> [WHAT THE TASK ASKS]: Output exactly the lines from the first one down to the line containing "for xx in (XF+.07, XW-.08): l_", inclusive.

> [INFORMATION SUPPLIED]:
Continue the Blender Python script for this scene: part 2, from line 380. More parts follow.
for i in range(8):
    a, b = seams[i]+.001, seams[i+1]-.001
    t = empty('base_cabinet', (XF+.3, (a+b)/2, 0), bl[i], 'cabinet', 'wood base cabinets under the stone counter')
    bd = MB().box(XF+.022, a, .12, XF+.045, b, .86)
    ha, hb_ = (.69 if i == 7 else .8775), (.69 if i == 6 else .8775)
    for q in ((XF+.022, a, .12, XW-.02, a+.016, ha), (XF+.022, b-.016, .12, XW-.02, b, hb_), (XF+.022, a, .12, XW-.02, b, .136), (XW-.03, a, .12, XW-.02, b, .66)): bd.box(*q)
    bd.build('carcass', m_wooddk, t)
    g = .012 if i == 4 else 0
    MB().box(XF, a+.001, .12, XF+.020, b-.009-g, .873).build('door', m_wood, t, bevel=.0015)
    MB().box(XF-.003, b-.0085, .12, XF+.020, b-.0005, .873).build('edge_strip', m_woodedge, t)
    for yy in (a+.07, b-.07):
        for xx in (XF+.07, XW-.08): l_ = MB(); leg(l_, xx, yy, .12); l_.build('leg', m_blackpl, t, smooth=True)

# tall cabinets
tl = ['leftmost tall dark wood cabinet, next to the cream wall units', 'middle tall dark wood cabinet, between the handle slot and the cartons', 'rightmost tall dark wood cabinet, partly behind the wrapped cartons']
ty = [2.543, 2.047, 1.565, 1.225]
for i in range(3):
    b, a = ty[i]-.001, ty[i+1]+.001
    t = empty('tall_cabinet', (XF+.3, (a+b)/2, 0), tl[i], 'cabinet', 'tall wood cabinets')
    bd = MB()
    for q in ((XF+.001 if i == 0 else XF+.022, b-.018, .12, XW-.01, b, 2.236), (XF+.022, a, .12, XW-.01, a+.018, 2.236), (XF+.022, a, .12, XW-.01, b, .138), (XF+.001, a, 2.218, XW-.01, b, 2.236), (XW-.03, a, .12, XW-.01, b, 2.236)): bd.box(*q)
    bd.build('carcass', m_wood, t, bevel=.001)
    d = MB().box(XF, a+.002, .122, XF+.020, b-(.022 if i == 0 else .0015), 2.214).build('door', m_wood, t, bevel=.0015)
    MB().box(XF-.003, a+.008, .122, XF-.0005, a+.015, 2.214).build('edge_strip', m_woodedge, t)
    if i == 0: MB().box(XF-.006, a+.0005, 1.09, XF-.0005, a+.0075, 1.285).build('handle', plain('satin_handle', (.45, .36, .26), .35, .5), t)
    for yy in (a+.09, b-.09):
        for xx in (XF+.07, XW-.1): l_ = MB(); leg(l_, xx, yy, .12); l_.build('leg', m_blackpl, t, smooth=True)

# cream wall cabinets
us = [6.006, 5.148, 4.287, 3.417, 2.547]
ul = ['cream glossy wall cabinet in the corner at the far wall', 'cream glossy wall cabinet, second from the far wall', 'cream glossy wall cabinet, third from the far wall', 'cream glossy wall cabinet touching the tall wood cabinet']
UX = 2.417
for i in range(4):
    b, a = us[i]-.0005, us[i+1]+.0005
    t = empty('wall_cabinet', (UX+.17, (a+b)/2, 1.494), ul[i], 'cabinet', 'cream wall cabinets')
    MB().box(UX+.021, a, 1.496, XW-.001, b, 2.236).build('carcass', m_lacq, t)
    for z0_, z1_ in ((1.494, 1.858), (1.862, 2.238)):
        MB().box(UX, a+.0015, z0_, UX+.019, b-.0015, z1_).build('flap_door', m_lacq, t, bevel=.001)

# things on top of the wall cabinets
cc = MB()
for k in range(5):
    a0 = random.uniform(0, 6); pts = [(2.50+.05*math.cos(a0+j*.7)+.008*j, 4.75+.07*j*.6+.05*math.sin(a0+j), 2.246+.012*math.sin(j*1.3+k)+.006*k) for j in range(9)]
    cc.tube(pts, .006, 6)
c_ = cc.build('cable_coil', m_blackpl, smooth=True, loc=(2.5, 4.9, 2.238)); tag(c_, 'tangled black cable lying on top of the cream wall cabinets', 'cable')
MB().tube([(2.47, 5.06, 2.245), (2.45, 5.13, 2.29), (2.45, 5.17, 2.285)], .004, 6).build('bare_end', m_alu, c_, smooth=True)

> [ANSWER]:
Continue the Blender Python script for this scene: part 2, from line 380. More parts follow.
for i in range(8):
    a, b = seams[i]+.001, seams[i+1]-.001
    t = empty('base_cabinet', (XF+.3, (a+b)/2, 0), bl[i], 'cabinet', 'wood base cabinets under the stone counter')
    bd = MB().box(XF+.022, a, .12, XF+.045, b, .86)
    ha, hb_ = (.69 if i == 7 else .8775), (.69 if i == 6 else .8775)
    for q in ((XF+.022, a, .12, XW-.02, a+.016, ha), (XF+.022, b-.016, .12, XW-.02, b, hb_), (XF+.022, a, .12, XW-.02, b, .136), (XW-.03, a, .12, XW-.02, b, .66)): bd.box(*q)
    bd.build('carcass', m_wooddk, t)
    g = .012 if i == 4 else 0
    MB().box(XF, a+.001, .12, XF+.020, b-.009-g, .873).build('door', m_wood, t, bevel=.0015)
    MB().box(XF-.003, b-.0085, .12, XF+.020, b-.0005, .873).build('edge_strip', m_woodedge, t)
    for yy in (a+.07, b-.07):
        for xx in (XF+.07, XW-.08): l_ = MB(); leg(l_, xx, yy, .12); l_.build('leg', m_blackpl, t, smooth=True)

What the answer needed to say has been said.